The Jewish Communists formed an important if not majority component
of the American Communist Party, particularly in large cities such as
New York, Los Angeles, Philadelphia and Chicago. The American Jewish
Communist sub-culture included both actual Party members and much larger
numbers of secular Jewish radicals involved with affiliated trade
unions, fraternal orders and newspapers. These were not self-hating or
assimilated Jews alienated from their Jewish background. Rather, they
were secular Jews who viewed themselves as promoting Jewish interests
via participation in a worldwide movement for the liberation of Jews.
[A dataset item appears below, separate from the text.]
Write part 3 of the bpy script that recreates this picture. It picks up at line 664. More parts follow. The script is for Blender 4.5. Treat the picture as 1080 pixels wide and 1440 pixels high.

Their commitment to the formation of a Jewish homeland in the Soviet
Union reflected this alignment of non-Zionist ethnic identity and
internationalist class politics.
They reached the apex of their support in the period from
approximately 1941-49 when the Soviet Union was viewed favourably by
most Jews. The visit of the two famous Soviet Jewish Anti-Fascist
Committee leaders, Itzik Fefer and Shloime Mikhoels, to America in 1943
gave them enormous traction, as did the Soviet Union's support for
the creation of the State of Israel in 1948. But the Cold War, including
direct FBI pressure, and the increased allegations of Soviet
anti-Semitism destroyed their support. The majority of this book details
the activities and strategies of the various Birobidzhan support groups
who included both Yiddish-speaking working class immigrants, and
American-born English-speaking middle-class Jews. These organisations
attracted thousands of members, raised millions of dollars for the
Jewish Autonomous Republic, and played a significant role in shaping
American Jewish opinion on key international issues.
Their key argument in favour of Birobidzhan was that the Soviet
Union had eliminated anti-Semitism which was allegedly a punishable
crime, and provided complete equality for its Jewish population. Not
only that, but Birobidzhan offered a potential sanctuary for Jewish
refugees from Nazi Germany and other anti-Semitic European countries.
Plans were even made to resettle thousands of Jewish orphans in the
Soviet Union following the Holocaust. Prominent supporters of
Birobidzhan included Albert Einstein, explorer Vilhjalmur Stefansson,
the artists Marc Chagall and Molly Picon, many liberal Rabbis, US
Vice-President Henry Wallace, and a number of US Senators. Conversely,
Jewish social democrats associated with the Workmen's Circle and
the Forverts newspaper were sceptical from the very beginning.
Sadly, much of the Jewish communist support for Birobidzhan was
based on delusions and gullibility. The first Stalinist purges of
1936-38 decimated the political and cultural leadership of the Jewish
Autonomous Region. And later Stalin destroyed the entire Soviet Jewish
intelligentsia between 1948 and 1953, including Fefer and Mikhoels. The
victims tragically included two former American ICOR activists who had
immigrated to the USSR in the early 1930s. These facts were revealed
beyond any reasonable doubt by Khrushchev's 1956 revelations. Many
Jewish communists realised that they had actually supported a regime
which was murderously anti-Semitic rather than philo-Semitic. The nexus
between Jews and Communism had come to an end.